Goal of the exercise.
Give a count of the lines below that have the string "scene" in them, with no other words.

Data supplied.
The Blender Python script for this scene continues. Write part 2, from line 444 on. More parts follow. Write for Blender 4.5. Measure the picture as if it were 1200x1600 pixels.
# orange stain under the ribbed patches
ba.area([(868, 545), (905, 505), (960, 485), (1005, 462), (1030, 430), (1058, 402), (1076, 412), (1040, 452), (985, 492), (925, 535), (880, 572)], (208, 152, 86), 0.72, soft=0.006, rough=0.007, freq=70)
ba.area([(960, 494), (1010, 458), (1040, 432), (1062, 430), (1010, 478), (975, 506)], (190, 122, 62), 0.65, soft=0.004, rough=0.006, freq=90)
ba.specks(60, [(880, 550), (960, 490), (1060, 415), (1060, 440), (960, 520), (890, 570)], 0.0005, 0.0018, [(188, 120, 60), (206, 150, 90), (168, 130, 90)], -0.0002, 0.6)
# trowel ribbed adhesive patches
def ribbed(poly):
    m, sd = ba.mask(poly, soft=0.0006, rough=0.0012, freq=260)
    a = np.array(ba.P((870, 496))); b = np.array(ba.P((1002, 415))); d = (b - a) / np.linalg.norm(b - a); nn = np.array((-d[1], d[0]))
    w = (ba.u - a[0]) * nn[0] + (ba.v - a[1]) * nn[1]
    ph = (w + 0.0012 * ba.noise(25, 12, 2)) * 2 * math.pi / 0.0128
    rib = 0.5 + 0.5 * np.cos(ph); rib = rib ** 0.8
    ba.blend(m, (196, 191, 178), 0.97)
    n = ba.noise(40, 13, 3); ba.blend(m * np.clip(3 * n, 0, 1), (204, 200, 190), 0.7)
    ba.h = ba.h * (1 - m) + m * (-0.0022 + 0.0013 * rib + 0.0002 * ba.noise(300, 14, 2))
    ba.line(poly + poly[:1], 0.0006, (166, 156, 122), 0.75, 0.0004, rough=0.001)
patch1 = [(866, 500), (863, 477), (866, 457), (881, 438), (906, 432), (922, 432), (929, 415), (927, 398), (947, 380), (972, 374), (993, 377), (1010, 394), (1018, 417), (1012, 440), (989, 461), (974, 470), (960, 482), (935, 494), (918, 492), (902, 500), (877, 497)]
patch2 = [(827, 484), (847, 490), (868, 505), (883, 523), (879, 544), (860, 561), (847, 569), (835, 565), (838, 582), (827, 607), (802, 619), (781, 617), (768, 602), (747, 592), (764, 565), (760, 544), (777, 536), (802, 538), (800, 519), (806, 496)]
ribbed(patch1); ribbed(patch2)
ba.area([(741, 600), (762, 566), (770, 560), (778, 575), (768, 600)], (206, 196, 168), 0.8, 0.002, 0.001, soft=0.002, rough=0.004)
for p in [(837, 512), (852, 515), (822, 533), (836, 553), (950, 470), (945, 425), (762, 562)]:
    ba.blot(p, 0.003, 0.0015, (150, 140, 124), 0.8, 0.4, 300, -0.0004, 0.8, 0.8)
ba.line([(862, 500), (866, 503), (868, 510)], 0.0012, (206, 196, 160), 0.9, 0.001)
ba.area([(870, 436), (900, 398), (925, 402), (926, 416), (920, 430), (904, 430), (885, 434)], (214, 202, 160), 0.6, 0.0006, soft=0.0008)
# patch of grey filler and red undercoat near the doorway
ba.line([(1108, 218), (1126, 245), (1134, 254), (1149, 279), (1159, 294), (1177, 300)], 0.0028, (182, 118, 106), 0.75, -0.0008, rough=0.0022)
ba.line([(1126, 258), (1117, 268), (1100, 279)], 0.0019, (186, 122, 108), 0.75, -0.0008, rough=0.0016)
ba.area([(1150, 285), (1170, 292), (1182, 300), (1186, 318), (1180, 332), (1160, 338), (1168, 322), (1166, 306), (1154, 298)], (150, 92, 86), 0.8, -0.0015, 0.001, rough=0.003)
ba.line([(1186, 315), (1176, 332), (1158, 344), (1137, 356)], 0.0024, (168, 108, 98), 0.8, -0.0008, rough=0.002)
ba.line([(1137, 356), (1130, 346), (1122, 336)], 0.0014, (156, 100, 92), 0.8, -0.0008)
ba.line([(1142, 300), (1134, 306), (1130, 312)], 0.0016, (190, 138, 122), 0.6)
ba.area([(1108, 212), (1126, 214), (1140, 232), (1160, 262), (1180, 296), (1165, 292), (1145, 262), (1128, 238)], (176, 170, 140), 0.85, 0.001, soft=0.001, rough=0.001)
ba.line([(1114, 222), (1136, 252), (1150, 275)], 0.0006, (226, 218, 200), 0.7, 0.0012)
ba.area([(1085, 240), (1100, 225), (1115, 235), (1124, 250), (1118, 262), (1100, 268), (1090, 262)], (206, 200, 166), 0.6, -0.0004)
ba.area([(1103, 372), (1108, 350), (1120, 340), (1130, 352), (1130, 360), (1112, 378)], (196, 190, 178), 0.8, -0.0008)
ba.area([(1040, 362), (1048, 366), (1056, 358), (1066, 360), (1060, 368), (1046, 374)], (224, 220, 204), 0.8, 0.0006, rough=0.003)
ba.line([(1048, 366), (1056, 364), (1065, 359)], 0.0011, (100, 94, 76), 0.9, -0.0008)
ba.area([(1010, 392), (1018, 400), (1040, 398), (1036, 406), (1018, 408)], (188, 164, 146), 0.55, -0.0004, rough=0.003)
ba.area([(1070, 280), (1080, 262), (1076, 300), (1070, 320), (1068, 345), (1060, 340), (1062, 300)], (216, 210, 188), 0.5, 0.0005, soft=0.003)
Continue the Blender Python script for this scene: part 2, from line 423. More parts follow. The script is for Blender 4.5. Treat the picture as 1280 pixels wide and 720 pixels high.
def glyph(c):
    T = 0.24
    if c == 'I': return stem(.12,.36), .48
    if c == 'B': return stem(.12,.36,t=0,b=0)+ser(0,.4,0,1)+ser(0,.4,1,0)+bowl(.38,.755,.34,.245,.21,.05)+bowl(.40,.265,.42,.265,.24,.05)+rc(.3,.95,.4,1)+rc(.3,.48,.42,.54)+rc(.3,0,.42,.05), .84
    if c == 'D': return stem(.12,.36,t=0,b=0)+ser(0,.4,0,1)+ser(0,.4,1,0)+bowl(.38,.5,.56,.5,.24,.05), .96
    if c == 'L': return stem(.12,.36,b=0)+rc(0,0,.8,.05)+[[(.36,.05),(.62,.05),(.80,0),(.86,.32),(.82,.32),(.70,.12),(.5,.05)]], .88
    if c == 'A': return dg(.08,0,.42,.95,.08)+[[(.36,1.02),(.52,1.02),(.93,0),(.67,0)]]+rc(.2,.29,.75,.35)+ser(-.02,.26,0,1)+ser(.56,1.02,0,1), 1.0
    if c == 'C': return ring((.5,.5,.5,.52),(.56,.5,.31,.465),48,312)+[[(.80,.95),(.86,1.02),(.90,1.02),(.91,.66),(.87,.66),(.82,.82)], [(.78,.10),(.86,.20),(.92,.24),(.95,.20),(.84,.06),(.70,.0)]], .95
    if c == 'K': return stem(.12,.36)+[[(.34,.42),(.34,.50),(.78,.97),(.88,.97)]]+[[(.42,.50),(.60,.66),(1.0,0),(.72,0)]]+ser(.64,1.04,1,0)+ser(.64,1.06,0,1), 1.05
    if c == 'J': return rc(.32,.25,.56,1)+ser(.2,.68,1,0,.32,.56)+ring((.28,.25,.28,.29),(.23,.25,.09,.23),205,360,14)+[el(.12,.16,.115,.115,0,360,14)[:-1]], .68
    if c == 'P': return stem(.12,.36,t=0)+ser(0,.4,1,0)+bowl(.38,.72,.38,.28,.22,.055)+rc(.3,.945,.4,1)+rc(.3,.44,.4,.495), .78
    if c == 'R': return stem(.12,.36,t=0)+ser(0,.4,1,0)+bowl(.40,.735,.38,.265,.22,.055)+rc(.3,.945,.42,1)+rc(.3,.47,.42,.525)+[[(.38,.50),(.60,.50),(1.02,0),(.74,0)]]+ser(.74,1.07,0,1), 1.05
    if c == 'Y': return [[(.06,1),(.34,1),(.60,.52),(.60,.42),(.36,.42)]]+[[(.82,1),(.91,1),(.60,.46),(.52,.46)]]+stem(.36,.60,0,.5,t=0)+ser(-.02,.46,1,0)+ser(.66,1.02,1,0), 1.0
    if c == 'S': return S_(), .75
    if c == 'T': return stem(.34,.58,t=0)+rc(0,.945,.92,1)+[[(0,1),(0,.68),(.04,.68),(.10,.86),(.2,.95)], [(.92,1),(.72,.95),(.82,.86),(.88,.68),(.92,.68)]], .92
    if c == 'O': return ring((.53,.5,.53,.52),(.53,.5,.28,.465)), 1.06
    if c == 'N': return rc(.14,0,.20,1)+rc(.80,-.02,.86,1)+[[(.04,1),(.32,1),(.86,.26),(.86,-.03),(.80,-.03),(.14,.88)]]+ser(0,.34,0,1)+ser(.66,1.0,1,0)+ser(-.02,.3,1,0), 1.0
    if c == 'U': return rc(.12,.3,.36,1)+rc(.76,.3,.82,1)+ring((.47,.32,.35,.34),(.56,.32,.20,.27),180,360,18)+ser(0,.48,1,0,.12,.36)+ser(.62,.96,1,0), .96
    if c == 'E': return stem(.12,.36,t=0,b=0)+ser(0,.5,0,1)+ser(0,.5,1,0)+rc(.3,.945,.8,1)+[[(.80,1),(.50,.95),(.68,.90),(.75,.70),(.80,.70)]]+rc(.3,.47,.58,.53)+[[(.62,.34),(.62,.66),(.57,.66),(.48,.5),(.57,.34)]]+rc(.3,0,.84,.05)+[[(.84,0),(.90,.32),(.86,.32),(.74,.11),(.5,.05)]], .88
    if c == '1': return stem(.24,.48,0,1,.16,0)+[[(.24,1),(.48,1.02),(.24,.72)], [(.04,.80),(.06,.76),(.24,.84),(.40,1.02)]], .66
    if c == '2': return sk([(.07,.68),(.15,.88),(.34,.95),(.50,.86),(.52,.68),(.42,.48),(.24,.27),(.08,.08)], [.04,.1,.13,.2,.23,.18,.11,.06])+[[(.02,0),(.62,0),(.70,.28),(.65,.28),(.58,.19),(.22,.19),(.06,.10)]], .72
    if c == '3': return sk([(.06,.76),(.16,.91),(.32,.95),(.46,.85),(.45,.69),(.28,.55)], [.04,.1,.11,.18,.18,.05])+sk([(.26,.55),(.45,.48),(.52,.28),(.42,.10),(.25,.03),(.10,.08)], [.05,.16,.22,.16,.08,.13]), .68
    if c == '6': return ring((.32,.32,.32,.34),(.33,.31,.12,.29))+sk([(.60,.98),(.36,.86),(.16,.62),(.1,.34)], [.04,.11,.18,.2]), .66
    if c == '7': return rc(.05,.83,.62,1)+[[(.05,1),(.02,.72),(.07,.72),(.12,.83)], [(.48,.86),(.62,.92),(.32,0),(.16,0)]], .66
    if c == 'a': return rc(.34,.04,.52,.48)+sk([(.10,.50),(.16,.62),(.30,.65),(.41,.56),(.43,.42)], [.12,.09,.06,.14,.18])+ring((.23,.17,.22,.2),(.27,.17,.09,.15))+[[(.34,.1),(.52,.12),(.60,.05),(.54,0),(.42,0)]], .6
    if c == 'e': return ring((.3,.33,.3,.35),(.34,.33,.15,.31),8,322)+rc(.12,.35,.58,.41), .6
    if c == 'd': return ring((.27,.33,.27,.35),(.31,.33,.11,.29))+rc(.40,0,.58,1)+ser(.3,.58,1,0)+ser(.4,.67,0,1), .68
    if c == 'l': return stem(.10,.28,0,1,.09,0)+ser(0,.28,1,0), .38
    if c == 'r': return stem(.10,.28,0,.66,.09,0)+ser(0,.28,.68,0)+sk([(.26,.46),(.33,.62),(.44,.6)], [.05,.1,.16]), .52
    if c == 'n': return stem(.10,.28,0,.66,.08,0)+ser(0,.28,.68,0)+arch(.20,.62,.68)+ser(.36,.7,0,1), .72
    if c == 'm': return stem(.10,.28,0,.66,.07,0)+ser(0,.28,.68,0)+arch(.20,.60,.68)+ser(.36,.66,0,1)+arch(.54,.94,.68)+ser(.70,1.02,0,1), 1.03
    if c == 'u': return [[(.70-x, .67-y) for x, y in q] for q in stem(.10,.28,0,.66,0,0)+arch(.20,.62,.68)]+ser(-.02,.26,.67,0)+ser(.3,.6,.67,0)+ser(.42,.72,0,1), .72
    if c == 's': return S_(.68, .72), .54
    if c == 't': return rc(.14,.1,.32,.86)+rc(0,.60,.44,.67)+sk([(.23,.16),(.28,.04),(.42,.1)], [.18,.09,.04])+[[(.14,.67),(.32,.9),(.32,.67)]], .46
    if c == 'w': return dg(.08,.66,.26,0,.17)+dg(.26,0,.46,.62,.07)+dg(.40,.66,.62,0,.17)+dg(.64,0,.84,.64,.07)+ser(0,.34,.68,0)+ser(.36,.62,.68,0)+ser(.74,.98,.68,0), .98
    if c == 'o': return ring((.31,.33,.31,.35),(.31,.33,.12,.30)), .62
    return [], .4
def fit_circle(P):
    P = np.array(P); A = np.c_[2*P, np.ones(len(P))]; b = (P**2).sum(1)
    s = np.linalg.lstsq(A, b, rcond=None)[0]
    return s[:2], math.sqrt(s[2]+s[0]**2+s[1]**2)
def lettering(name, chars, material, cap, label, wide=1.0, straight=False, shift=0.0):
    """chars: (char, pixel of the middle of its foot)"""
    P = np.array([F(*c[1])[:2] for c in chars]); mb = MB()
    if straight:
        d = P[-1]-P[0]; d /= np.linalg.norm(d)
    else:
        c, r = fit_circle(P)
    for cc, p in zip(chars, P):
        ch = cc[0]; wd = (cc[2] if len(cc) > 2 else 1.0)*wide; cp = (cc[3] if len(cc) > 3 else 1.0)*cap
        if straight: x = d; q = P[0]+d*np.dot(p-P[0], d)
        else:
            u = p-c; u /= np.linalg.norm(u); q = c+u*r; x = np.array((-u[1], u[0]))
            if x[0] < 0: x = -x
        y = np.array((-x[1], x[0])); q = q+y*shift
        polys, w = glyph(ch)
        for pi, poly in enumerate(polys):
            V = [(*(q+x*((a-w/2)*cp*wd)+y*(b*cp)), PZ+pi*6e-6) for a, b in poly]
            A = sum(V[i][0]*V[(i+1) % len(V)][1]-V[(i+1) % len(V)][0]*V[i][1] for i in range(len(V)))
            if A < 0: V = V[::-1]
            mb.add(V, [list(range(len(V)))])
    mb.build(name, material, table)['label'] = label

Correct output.
2